Cortocircuito tra il Teatro dell'Efo e la mostra di Teresa Margolles al Pac di Milano, 5 maggio ore 17

Pubblicato il 03/05/2018 / di / ateatro n. 165

La gelosia e il femminicidio, il razzismo e la paura delle diversità, la guerra e il suo potere di forgiare i caratteri e le vite, il male come piacere diabolico e come banalità, la capacità di manipolare la realtà con le parole e con le insinuazioni. Di epoca in epoca sembra che Otello metta in primo piano questo o quel tema e – cosa ancor più sorprendente – che lo faccia nel modo in cui noi lo stiamo percependo. E’ la forza dei capolavori.

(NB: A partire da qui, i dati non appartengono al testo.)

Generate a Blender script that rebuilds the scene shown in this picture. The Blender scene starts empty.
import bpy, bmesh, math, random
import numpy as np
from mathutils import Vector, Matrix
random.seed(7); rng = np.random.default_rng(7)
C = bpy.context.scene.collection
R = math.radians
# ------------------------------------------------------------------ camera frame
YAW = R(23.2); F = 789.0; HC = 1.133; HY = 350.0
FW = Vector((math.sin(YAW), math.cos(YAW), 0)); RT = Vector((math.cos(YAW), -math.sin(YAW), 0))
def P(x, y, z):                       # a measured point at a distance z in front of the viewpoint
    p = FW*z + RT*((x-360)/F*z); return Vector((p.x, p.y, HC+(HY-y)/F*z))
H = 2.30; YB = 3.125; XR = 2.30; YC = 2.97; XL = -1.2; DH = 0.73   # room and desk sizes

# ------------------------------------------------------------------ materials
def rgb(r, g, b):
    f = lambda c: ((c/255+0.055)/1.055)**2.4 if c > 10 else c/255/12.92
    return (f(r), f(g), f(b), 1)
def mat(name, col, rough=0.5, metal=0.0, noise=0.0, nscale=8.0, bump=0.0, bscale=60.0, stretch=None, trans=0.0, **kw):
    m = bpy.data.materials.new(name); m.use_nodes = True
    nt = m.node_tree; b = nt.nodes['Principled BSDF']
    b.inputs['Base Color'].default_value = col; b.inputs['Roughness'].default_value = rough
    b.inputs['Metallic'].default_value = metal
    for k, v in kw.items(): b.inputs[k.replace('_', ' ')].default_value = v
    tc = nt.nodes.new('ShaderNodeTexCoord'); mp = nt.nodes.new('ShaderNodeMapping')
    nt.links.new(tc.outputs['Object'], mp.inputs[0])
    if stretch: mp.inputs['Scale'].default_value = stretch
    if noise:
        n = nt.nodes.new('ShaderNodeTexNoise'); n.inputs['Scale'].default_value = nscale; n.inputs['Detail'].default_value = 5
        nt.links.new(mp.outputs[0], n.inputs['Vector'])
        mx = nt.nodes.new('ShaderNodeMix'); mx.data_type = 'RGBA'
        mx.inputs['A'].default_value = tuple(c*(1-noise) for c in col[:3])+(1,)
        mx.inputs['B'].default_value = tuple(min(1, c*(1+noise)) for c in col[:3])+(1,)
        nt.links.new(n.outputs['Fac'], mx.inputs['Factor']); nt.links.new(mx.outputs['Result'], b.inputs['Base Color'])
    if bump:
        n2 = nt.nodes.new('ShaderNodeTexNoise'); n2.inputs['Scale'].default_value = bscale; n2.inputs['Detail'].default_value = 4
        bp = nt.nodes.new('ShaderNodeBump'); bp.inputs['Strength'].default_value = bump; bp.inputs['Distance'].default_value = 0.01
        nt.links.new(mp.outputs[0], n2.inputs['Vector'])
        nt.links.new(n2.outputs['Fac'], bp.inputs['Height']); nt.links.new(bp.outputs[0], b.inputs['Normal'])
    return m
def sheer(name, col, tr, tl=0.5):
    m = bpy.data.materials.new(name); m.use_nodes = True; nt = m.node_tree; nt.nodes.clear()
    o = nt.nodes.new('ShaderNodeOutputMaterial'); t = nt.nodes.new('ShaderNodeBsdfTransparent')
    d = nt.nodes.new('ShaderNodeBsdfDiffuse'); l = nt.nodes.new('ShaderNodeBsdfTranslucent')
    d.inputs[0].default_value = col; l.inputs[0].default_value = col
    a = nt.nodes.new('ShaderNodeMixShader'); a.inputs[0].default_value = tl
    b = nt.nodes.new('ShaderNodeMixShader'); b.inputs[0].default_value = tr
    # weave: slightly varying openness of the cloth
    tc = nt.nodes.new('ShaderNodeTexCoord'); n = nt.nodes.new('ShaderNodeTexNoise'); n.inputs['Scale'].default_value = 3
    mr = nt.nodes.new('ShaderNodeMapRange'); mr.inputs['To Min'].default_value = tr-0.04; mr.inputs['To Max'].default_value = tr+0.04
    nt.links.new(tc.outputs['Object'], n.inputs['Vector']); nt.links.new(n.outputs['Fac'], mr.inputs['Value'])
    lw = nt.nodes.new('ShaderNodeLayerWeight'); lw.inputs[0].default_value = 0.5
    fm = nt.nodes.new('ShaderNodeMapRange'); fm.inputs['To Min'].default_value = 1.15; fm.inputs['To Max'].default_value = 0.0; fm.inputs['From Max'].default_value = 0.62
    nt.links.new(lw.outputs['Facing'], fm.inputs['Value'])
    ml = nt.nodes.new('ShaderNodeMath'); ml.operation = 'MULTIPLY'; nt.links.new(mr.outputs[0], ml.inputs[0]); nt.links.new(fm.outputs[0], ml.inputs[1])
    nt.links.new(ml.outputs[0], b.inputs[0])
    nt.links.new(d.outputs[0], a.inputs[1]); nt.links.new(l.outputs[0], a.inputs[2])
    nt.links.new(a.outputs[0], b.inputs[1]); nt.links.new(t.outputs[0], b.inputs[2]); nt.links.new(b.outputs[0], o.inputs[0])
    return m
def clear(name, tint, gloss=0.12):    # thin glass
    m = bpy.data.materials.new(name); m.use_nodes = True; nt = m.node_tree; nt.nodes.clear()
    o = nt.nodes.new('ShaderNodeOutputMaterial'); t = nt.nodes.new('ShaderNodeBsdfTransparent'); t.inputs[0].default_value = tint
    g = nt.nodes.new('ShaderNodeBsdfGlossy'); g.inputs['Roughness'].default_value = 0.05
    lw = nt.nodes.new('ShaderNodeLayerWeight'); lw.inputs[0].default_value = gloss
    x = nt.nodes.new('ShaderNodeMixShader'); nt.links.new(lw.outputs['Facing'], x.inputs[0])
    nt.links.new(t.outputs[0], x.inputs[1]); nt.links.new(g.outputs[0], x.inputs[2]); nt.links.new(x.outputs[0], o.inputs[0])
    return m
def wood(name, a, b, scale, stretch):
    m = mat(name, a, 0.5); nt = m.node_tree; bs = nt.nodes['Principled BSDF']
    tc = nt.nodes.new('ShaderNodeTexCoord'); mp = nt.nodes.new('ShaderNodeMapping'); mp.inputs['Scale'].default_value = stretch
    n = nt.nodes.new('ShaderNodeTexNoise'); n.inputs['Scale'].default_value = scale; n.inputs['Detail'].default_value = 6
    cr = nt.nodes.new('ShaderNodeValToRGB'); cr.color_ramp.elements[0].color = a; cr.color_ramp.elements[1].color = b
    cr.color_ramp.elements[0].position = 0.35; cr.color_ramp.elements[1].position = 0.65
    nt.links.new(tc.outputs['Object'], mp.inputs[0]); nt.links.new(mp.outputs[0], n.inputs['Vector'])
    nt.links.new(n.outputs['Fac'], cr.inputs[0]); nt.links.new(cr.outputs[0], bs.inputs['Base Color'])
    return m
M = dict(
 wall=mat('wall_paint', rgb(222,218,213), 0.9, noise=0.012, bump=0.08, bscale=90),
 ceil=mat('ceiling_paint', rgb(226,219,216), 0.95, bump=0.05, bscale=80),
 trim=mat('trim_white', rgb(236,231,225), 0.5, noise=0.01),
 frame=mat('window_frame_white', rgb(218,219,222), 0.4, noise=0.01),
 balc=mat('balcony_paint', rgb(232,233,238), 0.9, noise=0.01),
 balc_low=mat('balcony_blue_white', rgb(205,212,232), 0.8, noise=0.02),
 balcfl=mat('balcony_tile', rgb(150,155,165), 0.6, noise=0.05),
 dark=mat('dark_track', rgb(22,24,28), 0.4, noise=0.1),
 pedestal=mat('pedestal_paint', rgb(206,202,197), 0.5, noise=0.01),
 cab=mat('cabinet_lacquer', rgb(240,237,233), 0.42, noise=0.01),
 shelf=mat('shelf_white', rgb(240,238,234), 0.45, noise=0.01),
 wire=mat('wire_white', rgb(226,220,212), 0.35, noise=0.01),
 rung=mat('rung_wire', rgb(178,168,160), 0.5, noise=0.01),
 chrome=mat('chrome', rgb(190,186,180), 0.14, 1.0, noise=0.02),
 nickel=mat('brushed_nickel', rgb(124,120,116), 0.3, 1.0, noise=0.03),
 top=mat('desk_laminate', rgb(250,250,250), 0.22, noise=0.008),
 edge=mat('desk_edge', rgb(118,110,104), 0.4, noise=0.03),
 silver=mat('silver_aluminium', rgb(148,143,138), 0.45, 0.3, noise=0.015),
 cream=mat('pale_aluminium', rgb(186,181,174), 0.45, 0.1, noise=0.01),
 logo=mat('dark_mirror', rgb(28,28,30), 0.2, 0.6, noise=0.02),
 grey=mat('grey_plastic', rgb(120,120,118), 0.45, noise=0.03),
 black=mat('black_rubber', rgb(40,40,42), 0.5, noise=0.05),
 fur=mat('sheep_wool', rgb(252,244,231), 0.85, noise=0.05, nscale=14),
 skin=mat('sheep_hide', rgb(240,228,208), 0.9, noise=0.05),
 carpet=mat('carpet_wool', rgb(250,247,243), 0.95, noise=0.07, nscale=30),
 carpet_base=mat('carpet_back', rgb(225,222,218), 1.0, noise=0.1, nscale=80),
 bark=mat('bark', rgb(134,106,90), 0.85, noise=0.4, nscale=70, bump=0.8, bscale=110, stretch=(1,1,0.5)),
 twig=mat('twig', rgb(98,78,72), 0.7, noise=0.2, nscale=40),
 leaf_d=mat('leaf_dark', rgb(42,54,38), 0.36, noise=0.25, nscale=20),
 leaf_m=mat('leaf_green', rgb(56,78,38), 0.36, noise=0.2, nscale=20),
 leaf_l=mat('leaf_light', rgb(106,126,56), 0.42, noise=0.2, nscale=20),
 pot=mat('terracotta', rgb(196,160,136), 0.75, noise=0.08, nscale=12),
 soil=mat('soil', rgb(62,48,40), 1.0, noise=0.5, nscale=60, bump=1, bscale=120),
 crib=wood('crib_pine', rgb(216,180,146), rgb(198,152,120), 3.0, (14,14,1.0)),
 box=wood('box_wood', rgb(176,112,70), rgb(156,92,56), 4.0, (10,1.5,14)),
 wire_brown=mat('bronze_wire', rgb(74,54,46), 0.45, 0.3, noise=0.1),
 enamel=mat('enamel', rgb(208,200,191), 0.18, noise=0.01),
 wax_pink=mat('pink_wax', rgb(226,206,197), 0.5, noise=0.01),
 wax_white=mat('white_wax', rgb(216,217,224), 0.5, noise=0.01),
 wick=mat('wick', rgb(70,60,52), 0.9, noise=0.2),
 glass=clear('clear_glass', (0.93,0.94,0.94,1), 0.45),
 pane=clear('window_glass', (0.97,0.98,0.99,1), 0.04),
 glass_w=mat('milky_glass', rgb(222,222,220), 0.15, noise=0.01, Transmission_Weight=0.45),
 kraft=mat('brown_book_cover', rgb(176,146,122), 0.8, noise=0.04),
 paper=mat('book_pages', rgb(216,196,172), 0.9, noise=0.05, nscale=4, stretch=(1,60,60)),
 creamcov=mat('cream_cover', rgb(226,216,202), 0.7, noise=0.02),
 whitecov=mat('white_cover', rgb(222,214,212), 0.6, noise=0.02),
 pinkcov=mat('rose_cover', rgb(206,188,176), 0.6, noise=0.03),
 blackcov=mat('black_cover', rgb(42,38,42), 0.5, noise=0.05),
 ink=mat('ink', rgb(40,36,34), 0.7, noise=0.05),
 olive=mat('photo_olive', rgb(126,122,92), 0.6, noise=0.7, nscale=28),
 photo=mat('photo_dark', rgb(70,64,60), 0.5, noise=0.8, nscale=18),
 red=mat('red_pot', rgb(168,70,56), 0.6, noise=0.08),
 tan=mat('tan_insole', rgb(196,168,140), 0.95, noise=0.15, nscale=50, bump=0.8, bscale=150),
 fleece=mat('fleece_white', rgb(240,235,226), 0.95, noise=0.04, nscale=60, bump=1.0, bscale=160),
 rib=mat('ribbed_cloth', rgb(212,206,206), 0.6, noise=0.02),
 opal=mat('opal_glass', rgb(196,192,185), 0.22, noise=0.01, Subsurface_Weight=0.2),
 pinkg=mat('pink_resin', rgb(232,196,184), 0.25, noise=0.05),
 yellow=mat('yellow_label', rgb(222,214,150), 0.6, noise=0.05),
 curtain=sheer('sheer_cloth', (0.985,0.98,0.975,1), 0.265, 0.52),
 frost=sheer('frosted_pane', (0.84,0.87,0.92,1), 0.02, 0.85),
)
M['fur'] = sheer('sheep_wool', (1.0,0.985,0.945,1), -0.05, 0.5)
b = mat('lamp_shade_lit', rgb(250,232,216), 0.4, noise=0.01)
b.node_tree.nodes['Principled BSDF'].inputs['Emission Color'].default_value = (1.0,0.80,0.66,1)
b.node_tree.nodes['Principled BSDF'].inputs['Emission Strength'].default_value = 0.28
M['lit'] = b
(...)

Non si tratta di attualizzare il dramma di Shakespeare, dunque: il testo si muove da sé, le parole non sono morte, semmai il problema è di traduzione e d’interpretazione. Ma qui la traduzione di Ferdinando Bruni è efficace e gli attori sono tutti bravi, in rapporto vivo coi loro personaggi, a cominciare da Elio De Capitani che ne è protagonista e dallo Jago di Federico Vanni. Certo si può scegliere di partire da Otello per costruire un percorso performativo autonomo. Non è questa la scelta registica fatta da De Capitani e Lisa Ferlazzo Natoli ma la ‘fedeltà’ al testo, la fiducia nella sua forza, non comportano un’operazione creativa di entità minore.

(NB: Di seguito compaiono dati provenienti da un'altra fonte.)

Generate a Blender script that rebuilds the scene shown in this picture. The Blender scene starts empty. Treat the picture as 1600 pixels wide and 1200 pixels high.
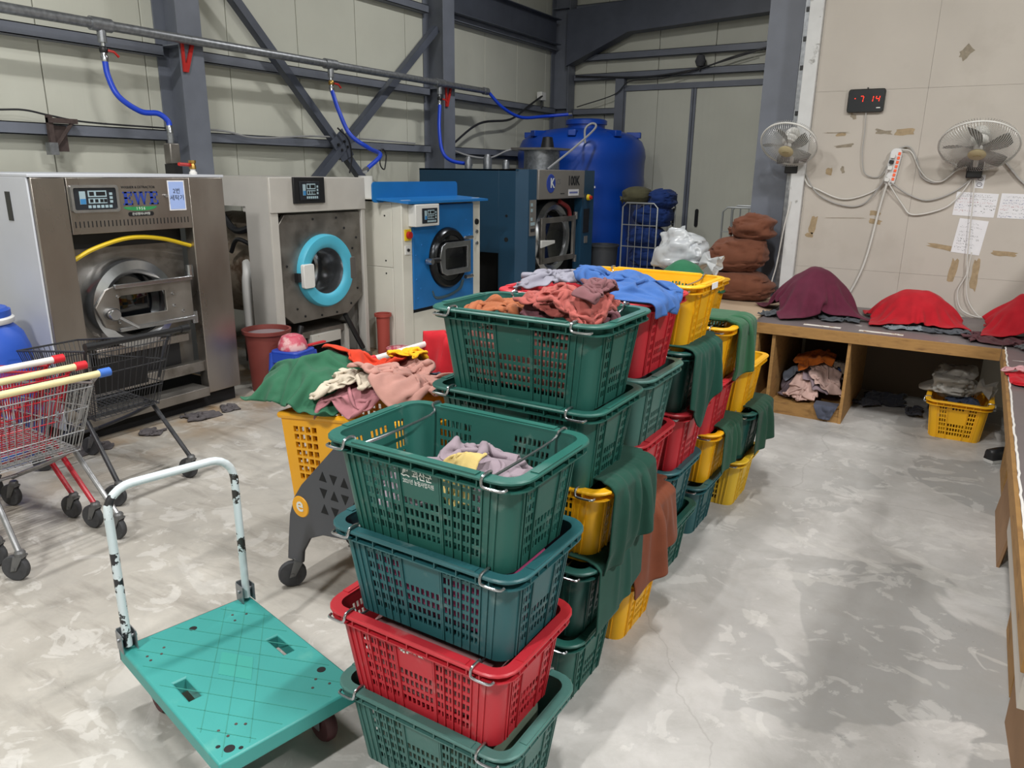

Rivedendo l’Otello a Ravenna, a un anno e mezzo dal debutto milanese, ho vissuto un’esperienza diversa da allora. Ho visto il meccanismo messo a nudo, senza danno per la teatralità, la forza del meccanismo che agisce inesorabilmente. Anzi mi è parso che proprio qui stesse la vita: noi sappiamo già tutto, eppure veniamo coinvolti, soffriamo perché non possiamo fare nulla, o meglio restiamo attoniti: è così, il bagno di sangue è inevitabile. Non è questo il sentimento che proviamo ogni giorno, vedendo immagini su immagini, leggendo notizie su notizie? Immigrati inghiottiti dal Mediterraneo, che pure continuano a partire dalle loro terre, bambini martoriati in Siria che ci guardano negli occhi, l’inettitudine della politica e la corruzione, violenze pubbliche e private, corpi straziati e parole ingannevoli… Forse non siamo semplicemente diventati insensibili per assuefazione, forse mai come oggi sentiamo l’ineluttabilità della storia e l’ impotenza individuale. Il meccanismo procede, inesorabile.

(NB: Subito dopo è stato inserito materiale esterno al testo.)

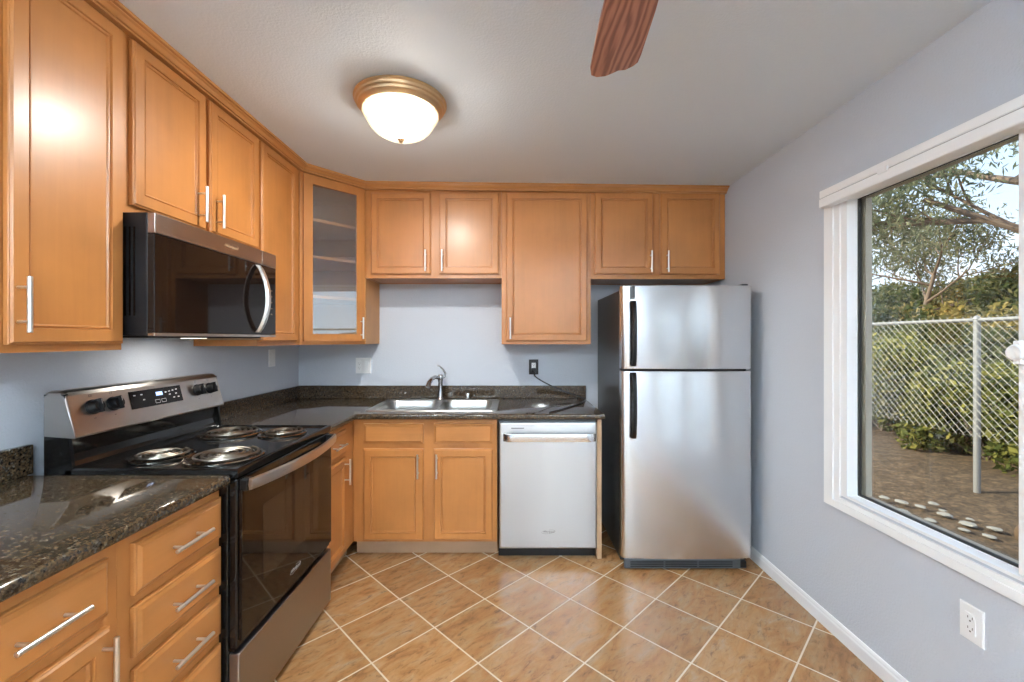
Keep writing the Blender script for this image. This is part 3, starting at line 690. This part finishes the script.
text('Whirlpool', DF, .228, .178, .0304, .0165, logoD, ddw, 'logo', .2)
bm = newbm(); ringmesh(bm, DF, .227, .178, .0306, .042, .011, .0006, .12, PI*.62, PI*2.45); obj('logo_swoosh', bm, logoD, ddw)
text('dishwasher', DF, .035, .822, .0304, .014, logoD, ddw, 'control_print') if False else None
bm = newbm(); box(bm, (-.005, .818, .0302), (.075, .824, .0306), DF); obj('vent_slot', bm, logoD, ddw)
bm = newbm(); box(bm, (-.085, .0008, -.045), (.526, .071, -.03), DF); obj('kick_plate', bm, blackP, dw)
bm = newbm(); box(bm, (-.086, .8565, -.001), (.526, .868, .004), DF); box(bm, (.39, .866, .004), (.43, .872, .014), DF); obj('mounting_bracket', bm, greyP, dw)

# ------------------------------------------------------------------ refrigerator
FX0, FX1, FYF = .653, 1.434, 2.556
fg = thing('refrigerator', 'top freezer stainless steel refrigerator in the right back corner', 'refrigerator', (1.03, 2.95, 0))
bm = newbm(); box(bm, (FX0+.006, 2.63, .03), (FX1-.006, 3.325, 1.675), None, .006)
for x in (FX0+.08, FX1-.08):
    for y in (2.68, 3.28): tube(bm, [(x, y, .0005), (x, y, .032)], .02, 12)
obj('body', bm, fridgeSide, fg)
FF = Fr((0, FYF, 0), (1, 0, 0), (0, -1, 0))
def fdoor(z0, z1, lab):
    bm = newbm(); W_ = FX1-FX0; pts = []
    # plan outline: softly bowed front with rounded vertical corners
    r = .030
    for i in range(7):
        a = PI + PI/2*i/6; pts.append((FX0+r+r*math.cos(a), FYF+r+.010+r*math.sin(a)))
    for i in range(1, 12):
        t_ = i/12; pts.append((FX0+r+(W_-2*r)*t_, FYF+.010-.010*math.sin(PI*t_)))
    for i in range(7):
        a = -PI/2 + PI/2*i/6; pts.append((FX1-r+r*math.cos(a), FYF+r+.010+r*math.sin(a)))
    pts += [(FX1, FYF+.070), (FX0, FYF+.070)]
    cx, cy = (FX0+FX1)/2, FYF+.04
    def lp(k, z): return [V((cx+(x-cx)*(1-k/ (W_/2)), cy+(y-cy)*(1-k/.04), z)) for x, y in pts]
    loft(bm, [lp(.004, z0), lp(.001, z0+.002), lp(0, z0+.005), lp(0, z1-.005), lp(.001, z1-.002), lp(.004, z1)])
    return obj('door', bm, steelF, fg, True, label=lab)
fd1 = fdoor(1.196, 1.694, 'freezer door'); fd2 = fdoor(.070, 1.184, 'lower refrigerator door')
bm = newbm(); box(bm, (FX0+.02, FYF+.062, .09), (FX1-.02, 2.632, 1.67)); obj('door_gasket', bm, blackM, fg)
def fhandle(z0, z1, dr_, flip):
    bm = newbm(); n = 20; lo4 = []
    for i in range(n+1):
        t_ = i/n; z = z0+(z1-z0)*t_; s = math.sin(PI*min(1, max(0, t_)))**.5
        q = .006+.038*s; a = .716; hw = .012+.006*(1-s)
        lo4.append([FF.p(a-hw, z, q), FF.p(a-hw*.7, z, q+.014), FF.p(a+hw*.7, z, q+.014), FF.p(a+hw, z, q), FF.p(a+hw*.7, z, q-.008 if 0 < i < n else q-.002), FF.p(a-hw*.7, z, q-.008 if 0 < i < n else q-.002)])
    loft(bm, lo4); obj('handle', bm, blackP, dr_, True, label='black curved handle')
fhandle(1.215, 1.600, fd1, 1); fhandle(.790, 1.178, fd2, 0)
bm = newbm(); box(bm, (.702, 1.612, -.004), (.726, 1.688, .008), FF, .003); obj('handle_cap', bm, greyP, fd1)
bm = newbm(); box(bm, (FX0+.015, FYF+.012, .010), (FX1-.075, FYF+.030, .064), None, .004); kg = obj('base_grille', bm, greyP, fg)
bm = newbm()
for k in range(3):
    z = .022+.013*k
    for a0_, a1_ in ((FX0+.05, .90), (.91, 1.10), (1.11, 1.31)): box(bm, (a0_, FYF+.0095, z), (a1_, FYF+.0118, z+.006))
obj('grille_slat', bm, blackP, kg)
bm = newbm(); box(bm, (1.345, FYF+.02, .012), (1.40, FYF+.07, .050), None, .006); tube(bm, [(1.36, FYF+.04, .018), (1.40, FYF+.04, .018)], .017, 16); obj('roller', bm, blackP, fg, True)
bm = newbm(); box(bm, (1.37, 2.575, 1.6945), (1.408, 2.66, 1.703), None, .003); obj('hinge_cover', bm, blackP, fg)

# ------------------------------------------------------------------ outlets, switches, cord
def plate_thing(name, label, cat, fr, a0, a1, b0, b1, gangs, plateM=plast, inM=plast, group=None):
    c_ = fr.p((a0+a1)/2, b0, 0); t_ = thing(name, label, cat, c_, group)
    bm = newbm(); rings(bm, fr, a0, a1, b0, b1, [(0, .0004), (0, .003), (.003, .006), (.012, .0065)]); cov = obj('cover_plate', bm, plateM, t_)
    n = len(gangs); wd = (a1-a0)/n; zc = (b0+b1)/2
    for i, g in enumerate(gangs):
        ca = a0+wd*(i+.5)
        bm = newbm(); box(bm, (ca-.0165, zc-.033, .0055), (ca+.0165, zc+.033, .0085), fr, .001)
        if g == 'outlet':
            o = obj('receptacle', bm, inM, t_)
            bm = newbm()
            for s in (-.017, .017):
                box(bm, (ca-.008, zc+s-.001, .0084), (ca-.006, zc+s+.007, .0088), fr); box(bm, (ca+.006, zc+s-.001, .0084), (ca+.008, zc+s+.006, .0088), fr)
                lathe(bm, None, [(.0028, .0084), (.0028, .0088)], 10, Fr(fr.p(ca, zc+s-.008, 0), fr.u, fr.n, fr.v), (True, True))
            obj('slots', bm, dark, o)
        else:
            o = obj('rocker', bm, inM, t_)
            bm = newbm(); loft(bm, [[fr.p(a, b, c_) for a, b, c_ in ((x, zc-.030, .0087), (x, zc+.030, .0087), (x, zc+.030, .0125), (x, zc, .0095), (x, zc-.030, .0095))] for x in (ca-.0135, ca+.0135)]); obj('paddle', bm, inM, o)
    return t_
WB = Fr((0, YB, 0), (1, 0, 0), (0, -1, 0)); WL = Fr((XL, 0, 0), (0, 1, 0), (1, 0, 0)); WR = Fr((XR, 0, 0), (0, 1, 0), (-1, 0, 0))
plate_thing('outlet_and_switch', 'white double gang outlet and switch plate on the back wall left of the sink', 'outlet', WB, -1.222, -1.102, 1.106, 1.228, ['outlet', 'switch'])
plate_thing('electrical_outlet', 'black outlet plate with white receptacle and a plugged in cord on the back wall', 'outlet', WB, .133, .206, 1.098, 1.215, ['outlet'], blackP, plast)
plate_thing('light_switch', 'white single switch plate on the left wall near the corner', 'switch', WL, 2.962, 3.040, 1.183, 1.302, ['switch'])
plate_thing('electrical_outlet', 'white outlet plate low on the right wall below the window', 'outlet', WR, 1.374, 1.449, .386, .504, ['outlet'])
bm = newbm(); box(bm, (.152, 1.112, .009), (.187, 1.150, .034), WB, .006); tube(bm, [WB.p(.17, 1.125, .030), WB.p(.172, 1.105, .040), WB.p(.178, 1.085, .040)], [.009, .007, .005], 12)
pts = [(.178, YB-.040, 1.088), (.20, YB-.046, 1.070), (.26, YB-.05, 1.035), (.34, YB-.05, .998), (.42, YB-.05, .965), (.50, YB-.05, .938), (.545, YB-.052, .922), (.562, YB-.060, .916), (.560, YB-.090, .9148), (.535, 3.20, .9148), (.47, 3.05, .9148), (.39, 2.92, .9148), (.31, 2.80, .9148), (.258, 2.735, .9148), (.235, 2.705, .9148)]
def smoothpath(p, n=6):
    p = [V(q) for q in p]; out = []
    for i in range(len(p)-1):
        a, b, c_, d = p[max(i-1, 0)], p[i], p[i+1], p[min(i+2, len(p)-1)]
        for k in range(n):
            t_ = k/n; out.append(.5*((2*b)+(c_-a)*t_+(2*a-5*b+4*c_-d)*t_*t_+(3*b-a-3*c_+d)*t_**3))
    return out+[p[-1]]
tube(bm, smoothpath(pts), .0050, 8)
tag(obj('power_cord', bm, blackP, smooth=True), 'black power cord plugged into the black outlet and lying across the granite countertop', 'cord')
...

Non c’è catarsi possibile. Possiamo però continuare a raccontare e a mostrare, e questo intanto ci conserva umani. E possiamo far sì che l’orrore altrui sia esperito con la mediazione dell’arte, ‘qui e ora’. E’ quanto avviene con la personale dell’artista messicana Teresa Margolles al Padiglione d’arte contemporanea di Milano con Ya basta hijos de puta, viaggio dentro “violenza, disuguaglianze, crimine organizzato”, ciò che ne resta e si deposita nei nostri paesaggi. Il 5 maggio alle ore 17 è prevista una visita speciale alla mostra condotta da Diego Sileo con Elio De Capitani, Cristina Crippa e Emilia Scarpati Fanetti, che reciteranno quattro scene di Otello. Lo spettacolo è in scena al teatro Elfo Puccini fino al 20 maggio, quando chiuderà anche la mostra.